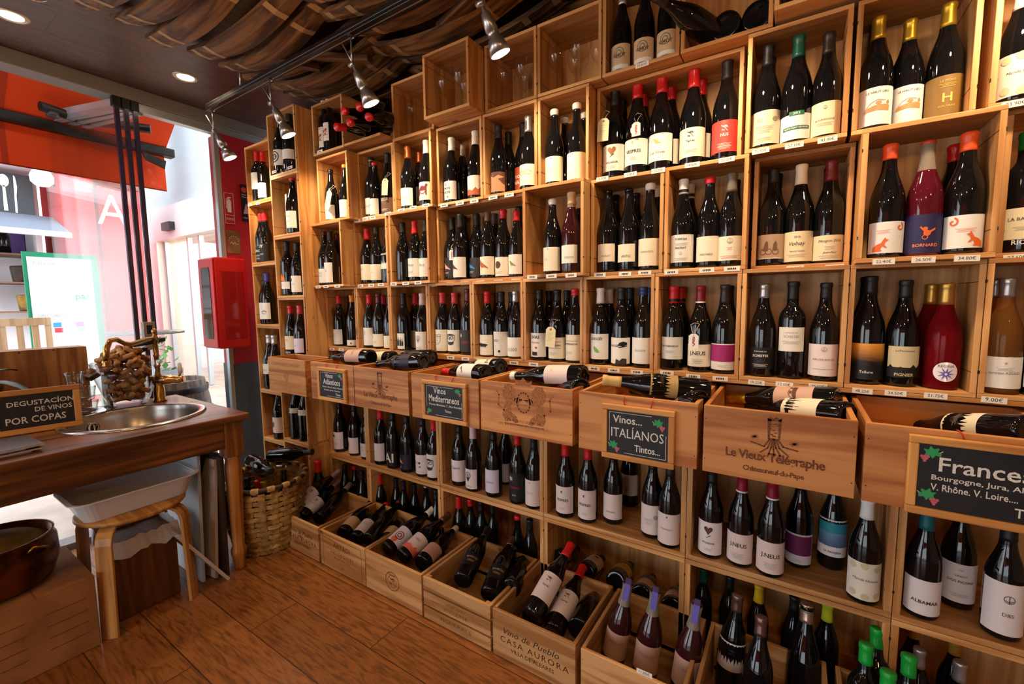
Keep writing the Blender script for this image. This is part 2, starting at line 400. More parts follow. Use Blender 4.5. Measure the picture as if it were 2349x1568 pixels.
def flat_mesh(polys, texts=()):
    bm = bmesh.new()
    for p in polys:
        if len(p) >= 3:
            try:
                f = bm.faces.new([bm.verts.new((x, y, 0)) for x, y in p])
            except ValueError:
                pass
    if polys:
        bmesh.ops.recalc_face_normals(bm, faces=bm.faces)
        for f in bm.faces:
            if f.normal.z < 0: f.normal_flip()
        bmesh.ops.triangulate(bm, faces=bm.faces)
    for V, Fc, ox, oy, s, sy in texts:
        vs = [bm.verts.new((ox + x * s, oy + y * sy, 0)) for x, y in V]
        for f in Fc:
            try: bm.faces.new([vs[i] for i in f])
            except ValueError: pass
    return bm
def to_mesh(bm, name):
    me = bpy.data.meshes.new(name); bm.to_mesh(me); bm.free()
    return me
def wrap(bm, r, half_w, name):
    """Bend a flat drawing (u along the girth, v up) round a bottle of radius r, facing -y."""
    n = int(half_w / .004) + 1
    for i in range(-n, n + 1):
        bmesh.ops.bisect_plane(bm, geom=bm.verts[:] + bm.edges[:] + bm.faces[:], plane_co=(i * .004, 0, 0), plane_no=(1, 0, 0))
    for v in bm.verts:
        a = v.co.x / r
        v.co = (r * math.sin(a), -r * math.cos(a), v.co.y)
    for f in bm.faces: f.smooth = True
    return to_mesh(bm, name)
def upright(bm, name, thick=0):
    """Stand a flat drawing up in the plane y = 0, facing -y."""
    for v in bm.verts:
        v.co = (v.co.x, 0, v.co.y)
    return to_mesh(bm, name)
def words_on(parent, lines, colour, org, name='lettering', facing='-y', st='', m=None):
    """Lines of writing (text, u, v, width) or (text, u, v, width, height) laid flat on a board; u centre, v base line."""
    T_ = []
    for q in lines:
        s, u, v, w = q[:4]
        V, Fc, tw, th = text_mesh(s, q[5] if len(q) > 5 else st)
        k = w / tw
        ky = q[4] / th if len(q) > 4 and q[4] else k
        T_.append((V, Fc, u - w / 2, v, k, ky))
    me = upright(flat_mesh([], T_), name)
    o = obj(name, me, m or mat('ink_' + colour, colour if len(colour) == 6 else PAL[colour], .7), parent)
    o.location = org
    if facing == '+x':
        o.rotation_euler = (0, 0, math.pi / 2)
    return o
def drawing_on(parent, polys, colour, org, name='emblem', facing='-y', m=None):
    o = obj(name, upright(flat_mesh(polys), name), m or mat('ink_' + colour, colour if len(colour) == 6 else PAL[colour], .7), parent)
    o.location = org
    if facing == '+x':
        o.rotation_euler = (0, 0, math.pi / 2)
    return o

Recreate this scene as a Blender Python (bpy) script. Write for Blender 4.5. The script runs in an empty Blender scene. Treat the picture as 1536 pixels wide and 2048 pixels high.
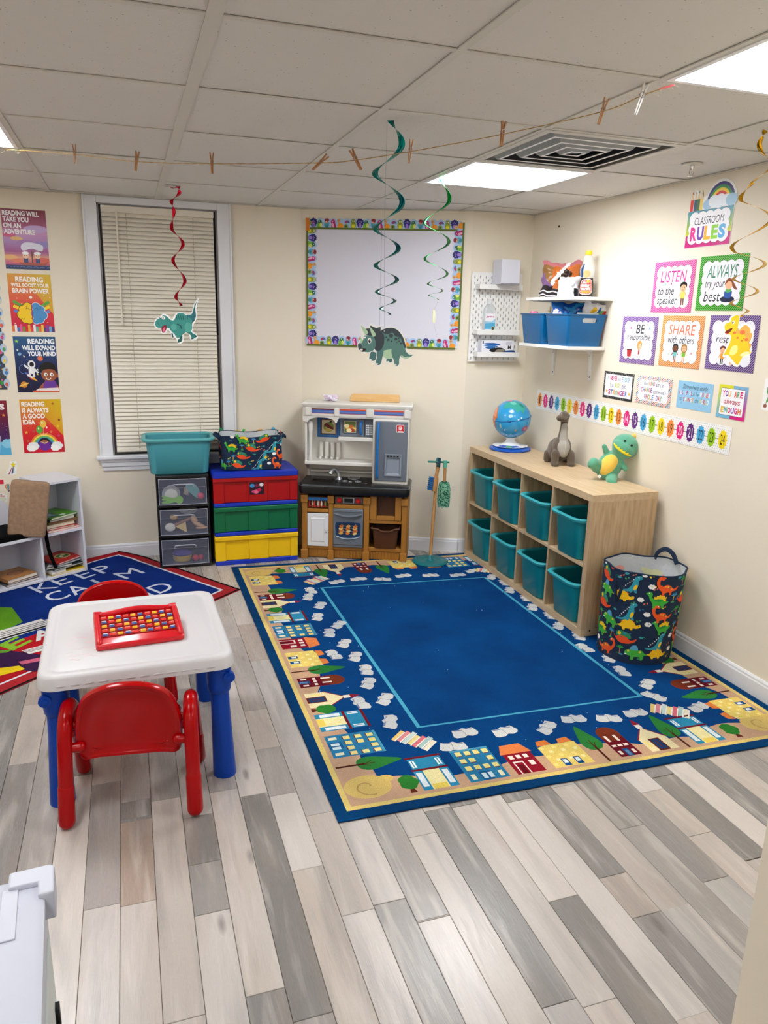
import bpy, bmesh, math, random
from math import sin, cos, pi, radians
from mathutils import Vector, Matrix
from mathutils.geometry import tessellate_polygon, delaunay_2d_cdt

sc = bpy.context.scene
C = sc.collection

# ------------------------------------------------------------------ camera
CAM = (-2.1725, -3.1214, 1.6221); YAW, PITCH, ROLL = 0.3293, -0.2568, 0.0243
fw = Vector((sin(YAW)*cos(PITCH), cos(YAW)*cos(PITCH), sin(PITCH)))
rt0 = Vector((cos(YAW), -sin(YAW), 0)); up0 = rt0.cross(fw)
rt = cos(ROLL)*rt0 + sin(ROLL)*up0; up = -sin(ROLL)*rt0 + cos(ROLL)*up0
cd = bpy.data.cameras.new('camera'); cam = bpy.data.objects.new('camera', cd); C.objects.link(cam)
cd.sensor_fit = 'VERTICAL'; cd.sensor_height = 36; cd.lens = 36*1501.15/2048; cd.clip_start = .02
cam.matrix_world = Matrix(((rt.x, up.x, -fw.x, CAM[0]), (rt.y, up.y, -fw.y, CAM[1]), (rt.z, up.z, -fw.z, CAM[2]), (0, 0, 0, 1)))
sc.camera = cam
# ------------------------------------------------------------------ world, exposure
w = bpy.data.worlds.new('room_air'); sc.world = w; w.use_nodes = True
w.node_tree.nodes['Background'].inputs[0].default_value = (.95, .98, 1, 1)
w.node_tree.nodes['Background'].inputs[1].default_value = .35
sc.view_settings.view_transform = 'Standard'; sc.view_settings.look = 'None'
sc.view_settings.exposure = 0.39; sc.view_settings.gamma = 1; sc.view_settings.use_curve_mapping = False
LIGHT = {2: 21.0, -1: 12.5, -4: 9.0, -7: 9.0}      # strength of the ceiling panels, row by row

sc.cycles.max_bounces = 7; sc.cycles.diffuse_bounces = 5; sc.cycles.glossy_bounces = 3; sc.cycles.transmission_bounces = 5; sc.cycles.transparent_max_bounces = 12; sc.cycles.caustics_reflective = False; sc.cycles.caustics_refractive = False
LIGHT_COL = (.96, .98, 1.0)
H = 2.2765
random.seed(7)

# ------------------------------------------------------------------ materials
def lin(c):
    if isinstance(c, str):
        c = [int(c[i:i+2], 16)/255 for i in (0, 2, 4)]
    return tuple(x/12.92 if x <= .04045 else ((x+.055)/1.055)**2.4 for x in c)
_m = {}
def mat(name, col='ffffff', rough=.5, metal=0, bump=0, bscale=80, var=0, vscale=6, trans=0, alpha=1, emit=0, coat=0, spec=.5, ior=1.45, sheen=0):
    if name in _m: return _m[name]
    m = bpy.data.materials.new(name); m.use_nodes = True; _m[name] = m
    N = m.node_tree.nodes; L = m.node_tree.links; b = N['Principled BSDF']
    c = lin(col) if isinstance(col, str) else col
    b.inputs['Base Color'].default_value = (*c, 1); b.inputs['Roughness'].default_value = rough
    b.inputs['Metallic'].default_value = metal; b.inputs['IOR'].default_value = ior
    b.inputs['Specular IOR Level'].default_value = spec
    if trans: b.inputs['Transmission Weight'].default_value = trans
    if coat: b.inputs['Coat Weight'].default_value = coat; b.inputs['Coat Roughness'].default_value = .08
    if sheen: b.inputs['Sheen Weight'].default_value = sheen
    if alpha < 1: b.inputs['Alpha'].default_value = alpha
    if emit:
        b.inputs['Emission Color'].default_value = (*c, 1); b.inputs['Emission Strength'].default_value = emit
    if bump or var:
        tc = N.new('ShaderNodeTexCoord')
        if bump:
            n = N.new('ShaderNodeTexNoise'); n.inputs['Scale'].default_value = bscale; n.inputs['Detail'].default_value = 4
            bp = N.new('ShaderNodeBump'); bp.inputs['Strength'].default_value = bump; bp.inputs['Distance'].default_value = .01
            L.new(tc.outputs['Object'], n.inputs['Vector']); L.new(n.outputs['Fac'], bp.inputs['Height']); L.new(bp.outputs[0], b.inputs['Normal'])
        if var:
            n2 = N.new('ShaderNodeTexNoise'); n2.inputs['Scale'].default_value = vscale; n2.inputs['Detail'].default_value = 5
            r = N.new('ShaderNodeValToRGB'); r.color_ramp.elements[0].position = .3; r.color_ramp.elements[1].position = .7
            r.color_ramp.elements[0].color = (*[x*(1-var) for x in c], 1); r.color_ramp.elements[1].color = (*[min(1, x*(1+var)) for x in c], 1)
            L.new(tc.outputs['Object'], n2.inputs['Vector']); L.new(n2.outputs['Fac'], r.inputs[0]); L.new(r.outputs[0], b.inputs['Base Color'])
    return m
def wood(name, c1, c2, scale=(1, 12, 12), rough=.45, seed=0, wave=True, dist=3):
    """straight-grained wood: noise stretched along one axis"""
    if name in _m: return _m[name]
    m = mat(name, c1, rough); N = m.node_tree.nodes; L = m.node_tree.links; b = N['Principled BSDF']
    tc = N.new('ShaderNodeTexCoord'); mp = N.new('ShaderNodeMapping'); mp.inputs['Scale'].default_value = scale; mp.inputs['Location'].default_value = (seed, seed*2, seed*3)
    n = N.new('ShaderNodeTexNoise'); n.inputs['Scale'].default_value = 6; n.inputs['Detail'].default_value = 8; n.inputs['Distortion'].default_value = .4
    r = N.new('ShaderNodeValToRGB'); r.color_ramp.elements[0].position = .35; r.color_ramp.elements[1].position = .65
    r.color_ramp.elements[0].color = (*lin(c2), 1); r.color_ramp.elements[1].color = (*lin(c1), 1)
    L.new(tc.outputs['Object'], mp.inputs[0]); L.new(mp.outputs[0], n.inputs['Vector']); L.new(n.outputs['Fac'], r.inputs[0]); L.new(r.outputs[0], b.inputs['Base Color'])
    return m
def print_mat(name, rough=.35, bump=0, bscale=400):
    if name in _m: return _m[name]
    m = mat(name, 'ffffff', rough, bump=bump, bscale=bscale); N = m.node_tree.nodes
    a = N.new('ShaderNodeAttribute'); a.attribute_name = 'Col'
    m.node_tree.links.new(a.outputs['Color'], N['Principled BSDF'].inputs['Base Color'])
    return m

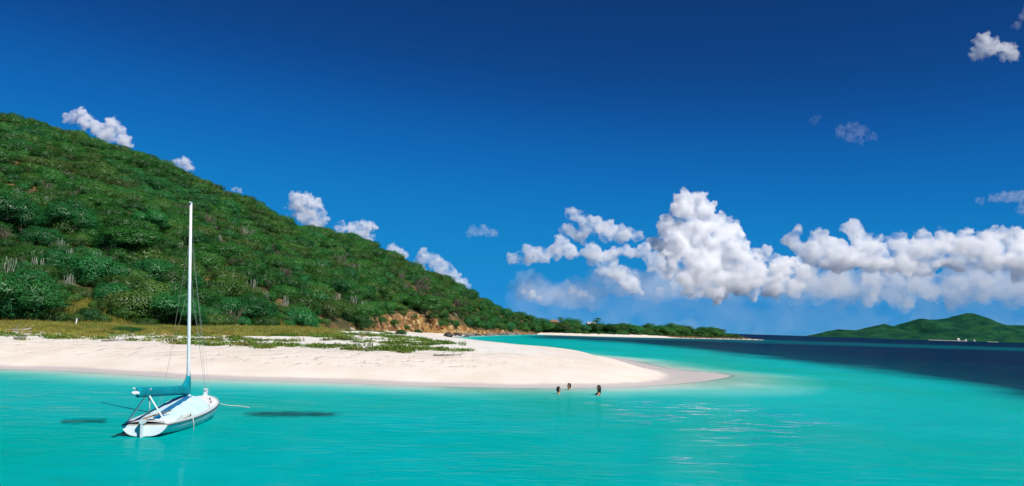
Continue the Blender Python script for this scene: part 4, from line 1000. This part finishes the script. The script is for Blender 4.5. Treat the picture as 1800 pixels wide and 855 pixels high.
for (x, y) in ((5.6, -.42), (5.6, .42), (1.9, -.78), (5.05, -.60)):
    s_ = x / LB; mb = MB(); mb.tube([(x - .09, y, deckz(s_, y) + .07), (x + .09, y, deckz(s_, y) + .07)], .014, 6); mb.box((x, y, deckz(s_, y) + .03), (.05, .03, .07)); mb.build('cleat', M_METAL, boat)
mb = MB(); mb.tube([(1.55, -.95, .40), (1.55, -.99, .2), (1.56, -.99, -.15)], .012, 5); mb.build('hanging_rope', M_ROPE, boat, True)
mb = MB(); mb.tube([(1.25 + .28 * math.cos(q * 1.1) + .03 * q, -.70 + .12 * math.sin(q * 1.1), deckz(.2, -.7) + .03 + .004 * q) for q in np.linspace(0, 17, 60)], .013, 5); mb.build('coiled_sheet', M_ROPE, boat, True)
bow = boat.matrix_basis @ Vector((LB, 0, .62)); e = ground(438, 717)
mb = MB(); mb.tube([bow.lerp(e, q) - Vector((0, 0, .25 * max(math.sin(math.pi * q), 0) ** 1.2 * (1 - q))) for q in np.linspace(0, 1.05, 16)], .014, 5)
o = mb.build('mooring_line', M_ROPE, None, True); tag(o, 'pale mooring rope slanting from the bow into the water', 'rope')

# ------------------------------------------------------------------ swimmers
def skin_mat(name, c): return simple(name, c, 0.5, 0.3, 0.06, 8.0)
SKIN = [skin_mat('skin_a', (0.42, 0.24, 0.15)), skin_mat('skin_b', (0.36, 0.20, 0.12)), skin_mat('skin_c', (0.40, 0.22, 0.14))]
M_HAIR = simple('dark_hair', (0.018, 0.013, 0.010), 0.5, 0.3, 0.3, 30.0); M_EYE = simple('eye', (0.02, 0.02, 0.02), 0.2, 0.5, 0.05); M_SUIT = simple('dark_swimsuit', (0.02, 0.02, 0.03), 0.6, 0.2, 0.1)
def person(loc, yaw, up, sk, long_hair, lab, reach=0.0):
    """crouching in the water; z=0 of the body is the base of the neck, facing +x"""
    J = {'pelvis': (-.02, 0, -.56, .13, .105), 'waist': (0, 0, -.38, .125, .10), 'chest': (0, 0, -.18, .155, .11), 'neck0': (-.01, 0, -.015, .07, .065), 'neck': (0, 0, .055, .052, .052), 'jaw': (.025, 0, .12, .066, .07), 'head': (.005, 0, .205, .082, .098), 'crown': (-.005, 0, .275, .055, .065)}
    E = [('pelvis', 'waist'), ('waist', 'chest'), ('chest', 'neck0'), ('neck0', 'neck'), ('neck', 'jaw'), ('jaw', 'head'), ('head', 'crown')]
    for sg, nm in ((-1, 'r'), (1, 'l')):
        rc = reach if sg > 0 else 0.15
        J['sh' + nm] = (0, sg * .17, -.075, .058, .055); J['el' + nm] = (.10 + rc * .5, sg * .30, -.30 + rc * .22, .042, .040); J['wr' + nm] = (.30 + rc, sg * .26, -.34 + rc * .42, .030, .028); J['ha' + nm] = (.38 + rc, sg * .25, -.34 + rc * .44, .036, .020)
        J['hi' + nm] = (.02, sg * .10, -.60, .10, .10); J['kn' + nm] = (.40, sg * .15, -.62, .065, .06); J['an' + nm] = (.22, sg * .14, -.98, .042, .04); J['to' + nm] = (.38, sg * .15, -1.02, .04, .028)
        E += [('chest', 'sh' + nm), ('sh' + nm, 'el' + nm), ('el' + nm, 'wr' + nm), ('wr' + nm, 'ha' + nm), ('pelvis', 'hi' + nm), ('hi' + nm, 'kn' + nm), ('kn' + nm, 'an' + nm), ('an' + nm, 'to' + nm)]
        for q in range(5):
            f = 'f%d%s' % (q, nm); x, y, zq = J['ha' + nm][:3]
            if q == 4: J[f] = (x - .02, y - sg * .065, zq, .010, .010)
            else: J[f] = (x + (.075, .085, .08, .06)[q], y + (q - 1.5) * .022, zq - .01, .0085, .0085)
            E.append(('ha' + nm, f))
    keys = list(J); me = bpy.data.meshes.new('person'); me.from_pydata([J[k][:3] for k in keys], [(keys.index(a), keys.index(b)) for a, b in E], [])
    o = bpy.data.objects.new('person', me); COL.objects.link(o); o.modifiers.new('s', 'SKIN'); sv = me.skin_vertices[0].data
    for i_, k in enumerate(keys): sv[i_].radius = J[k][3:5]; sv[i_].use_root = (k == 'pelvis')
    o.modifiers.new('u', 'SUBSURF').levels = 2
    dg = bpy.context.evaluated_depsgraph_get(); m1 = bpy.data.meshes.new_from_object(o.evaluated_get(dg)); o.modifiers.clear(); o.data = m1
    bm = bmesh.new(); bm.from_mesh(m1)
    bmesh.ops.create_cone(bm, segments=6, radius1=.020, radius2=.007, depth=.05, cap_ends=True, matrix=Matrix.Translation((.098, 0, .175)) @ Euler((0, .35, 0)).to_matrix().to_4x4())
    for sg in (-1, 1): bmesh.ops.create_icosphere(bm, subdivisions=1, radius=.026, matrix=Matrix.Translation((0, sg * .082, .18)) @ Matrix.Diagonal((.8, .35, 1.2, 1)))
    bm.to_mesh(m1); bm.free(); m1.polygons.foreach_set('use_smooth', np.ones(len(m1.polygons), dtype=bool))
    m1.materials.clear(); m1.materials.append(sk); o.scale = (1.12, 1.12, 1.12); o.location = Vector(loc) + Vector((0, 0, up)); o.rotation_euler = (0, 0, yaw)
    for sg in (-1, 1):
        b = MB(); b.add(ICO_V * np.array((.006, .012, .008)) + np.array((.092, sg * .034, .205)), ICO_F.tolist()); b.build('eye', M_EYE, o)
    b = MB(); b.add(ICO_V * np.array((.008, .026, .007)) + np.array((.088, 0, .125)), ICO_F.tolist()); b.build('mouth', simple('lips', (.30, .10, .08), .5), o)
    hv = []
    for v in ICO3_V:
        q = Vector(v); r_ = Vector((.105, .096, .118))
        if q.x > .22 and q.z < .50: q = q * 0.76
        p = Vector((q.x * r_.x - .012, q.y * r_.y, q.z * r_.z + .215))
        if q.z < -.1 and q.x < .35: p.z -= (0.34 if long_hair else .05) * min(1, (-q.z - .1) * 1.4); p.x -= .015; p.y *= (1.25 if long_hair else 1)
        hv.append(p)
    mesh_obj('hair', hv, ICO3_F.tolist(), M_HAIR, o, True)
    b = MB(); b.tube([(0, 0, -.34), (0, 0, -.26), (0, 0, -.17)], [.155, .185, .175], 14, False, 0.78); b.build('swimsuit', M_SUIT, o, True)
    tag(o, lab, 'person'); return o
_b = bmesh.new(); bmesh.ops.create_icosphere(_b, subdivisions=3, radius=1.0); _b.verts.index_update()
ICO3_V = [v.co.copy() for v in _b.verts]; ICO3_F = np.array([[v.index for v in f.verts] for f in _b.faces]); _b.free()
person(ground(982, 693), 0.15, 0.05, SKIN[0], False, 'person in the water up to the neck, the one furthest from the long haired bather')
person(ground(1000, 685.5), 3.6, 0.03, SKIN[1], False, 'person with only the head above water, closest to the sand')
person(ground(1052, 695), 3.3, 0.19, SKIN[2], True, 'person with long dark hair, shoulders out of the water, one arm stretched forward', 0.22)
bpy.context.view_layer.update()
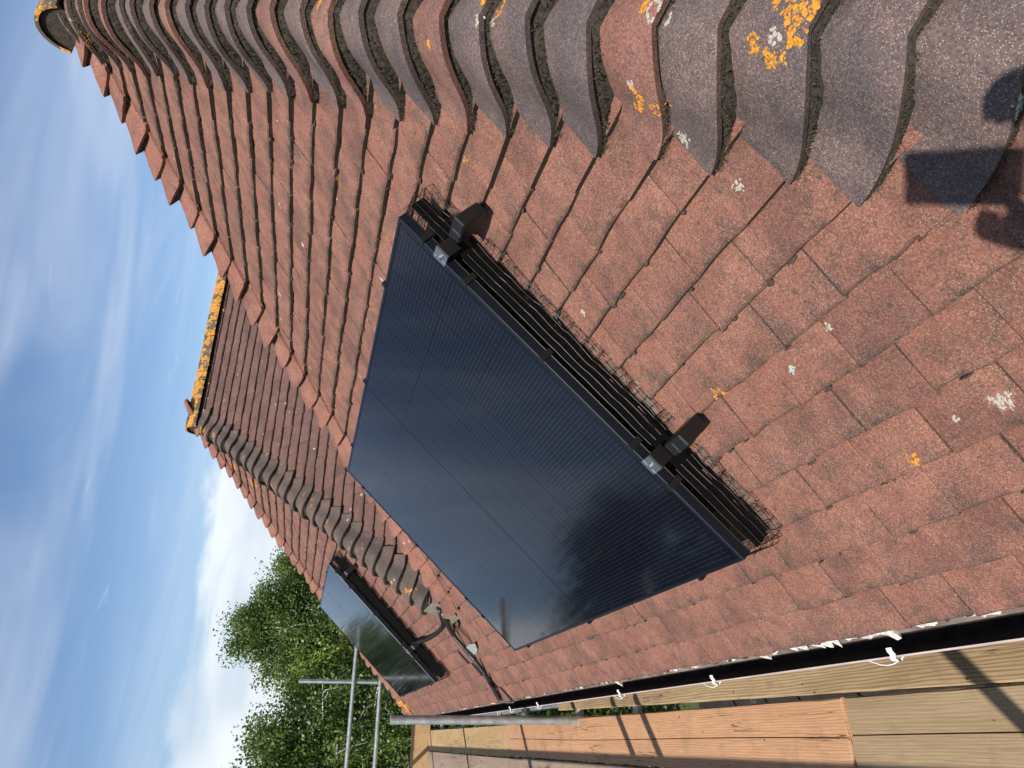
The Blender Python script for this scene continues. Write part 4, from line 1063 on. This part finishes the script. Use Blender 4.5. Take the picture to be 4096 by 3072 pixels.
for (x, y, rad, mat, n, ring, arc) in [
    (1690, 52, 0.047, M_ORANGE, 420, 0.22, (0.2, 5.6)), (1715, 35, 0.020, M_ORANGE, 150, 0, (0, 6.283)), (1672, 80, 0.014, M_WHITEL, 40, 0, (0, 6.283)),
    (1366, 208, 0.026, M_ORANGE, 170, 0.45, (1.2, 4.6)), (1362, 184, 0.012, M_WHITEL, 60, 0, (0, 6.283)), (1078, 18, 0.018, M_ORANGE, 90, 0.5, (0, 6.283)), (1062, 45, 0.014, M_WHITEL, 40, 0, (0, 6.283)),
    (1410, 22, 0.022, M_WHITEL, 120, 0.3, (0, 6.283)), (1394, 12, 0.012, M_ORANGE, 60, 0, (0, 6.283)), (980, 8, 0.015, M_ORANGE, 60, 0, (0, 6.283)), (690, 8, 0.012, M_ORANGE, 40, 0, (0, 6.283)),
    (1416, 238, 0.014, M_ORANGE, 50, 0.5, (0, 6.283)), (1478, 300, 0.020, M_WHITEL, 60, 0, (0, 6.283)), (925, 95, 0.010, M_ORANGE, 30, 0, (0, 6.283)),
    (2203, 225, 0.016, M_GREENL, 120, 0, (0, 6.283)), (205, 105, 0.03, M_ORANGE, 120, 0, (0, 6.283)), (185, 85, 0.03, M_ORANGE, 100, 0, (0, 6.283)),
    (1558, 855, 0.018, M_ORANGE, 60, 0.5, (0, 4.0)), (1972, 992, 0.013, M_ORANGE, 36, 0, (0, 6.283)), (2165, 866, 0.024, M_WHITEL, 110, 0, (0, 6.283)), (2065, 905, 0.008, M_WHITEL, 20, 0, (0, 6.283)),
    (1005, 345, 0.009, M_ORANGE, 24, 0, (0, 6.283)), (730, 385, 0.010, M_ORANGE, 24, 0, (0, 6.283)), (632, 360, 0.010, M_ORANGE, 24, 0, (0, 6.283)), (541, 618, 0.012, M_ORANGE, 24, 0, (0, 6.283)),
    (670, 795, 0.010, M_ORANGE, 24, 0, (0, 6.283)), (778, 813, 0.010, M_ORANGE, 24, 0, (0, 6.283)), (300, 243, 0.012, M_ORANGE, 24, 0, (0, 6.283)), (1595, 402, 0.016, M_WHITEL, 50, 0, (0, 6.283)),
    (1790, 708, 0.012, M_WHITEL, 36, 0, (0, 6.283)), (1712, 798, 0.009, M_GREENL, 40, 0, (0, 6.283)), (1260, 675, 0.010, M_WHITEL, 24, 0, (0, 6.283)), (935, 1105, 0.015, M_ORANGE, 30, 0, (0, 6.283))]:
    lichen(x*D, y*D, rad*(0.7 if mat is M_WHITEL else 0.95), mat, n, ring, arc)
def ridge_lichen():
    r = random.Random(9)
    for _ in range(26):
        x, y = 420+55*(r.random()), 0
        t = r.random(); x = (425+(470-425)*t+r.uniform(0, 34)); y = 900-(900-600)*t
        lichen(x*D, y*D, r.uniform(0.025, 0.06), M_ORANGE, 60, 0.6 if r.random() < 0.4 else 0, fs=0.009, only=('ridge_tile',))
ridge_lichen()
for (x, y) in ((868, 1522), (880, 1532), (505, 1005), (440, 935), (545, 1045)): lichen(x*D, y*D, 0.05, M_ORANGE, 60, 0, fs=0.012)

• TASK DIRECTIONS: Print out, exactly and with nothing added, the lines starting at the line holding "Recreate this scene" and ending at the line holding "panels, row by row", minus any pictures.

• TASK RESULT:
Recreate this scene as a Blender Python (bpy) script. Write for Blender 4.5. The script runs in an empty Blender scene. Treat the picture as 1536 pixels wide and 2048 pixels high.
import bpy, bmesh, math, random
from math import sin, cos, pi, radians
from mathutils import Vector, Matrix
from mathutils.geometry import tessellate_polygon, delaunay_2d_cdt

sc = bpy.context.scene
C = sc.collection

# ------------------------------------------------------------------ camera
CAM = (-2.1725, -3.1214, 1.6221); YAW, PITCH, ROLL = 0.3293, -0.2568, 0.0243
fw = Vector((sin(YAW)*cos(PITCH), cos(YAW)*cos(PITCH), sin(PITCH)))
rt0 = Vector((cos(YAW), -sin(YAW), 0)); up0 = rt0.cross(fw)
rt = cos(ROLL)*rt0 + sin(ROLL)*up0; up = -sin(ROLL)*rt0 + cos(ROLL)*up0
cd = bpy.data.cameras.new('camera'); cam = bpy.data.objects.new('camera', cd); C.objects.link(cam)
cd.sensor_fit = 'VERTICAL'; cd.sensor_height = 36; cd.lens = 36*1501.15/2048; cd.clip_start = .02
cam.matrix_world = Matrix(((rt.x, up.x, -fw.x, CAM[0]), (rt.y, up.y, -fw.y, CAM[1]), (rt.z, up.z, -fw.z, CAM[2]), (0, 0, 0, 1)))
sc.camera = cam
# ------------------------------------------------------------------ world, exposure
w = bpy.data.worlds.new('room_air'); sc.world = w; w.use_nodes = True
w.node_tree.nodes['Background'].inputs[0].default_value = (.95, .98, 1, 1)
w.node_tree.nodes['Background'].inputs[1].default_value = .35
sc.view_settings.view_transform = 'Standard'; sc.view_settings.look = 'None'
sc.view_settings.exposure = 0.39; sc.view_settings.gamma = 1; sc.view_settings.use_curve_mapping = False
LIGHT = {2: 21.0, -1: 12.5, -4: 9.0, -7: 9.0}      # strength of the ceiling panels, row by row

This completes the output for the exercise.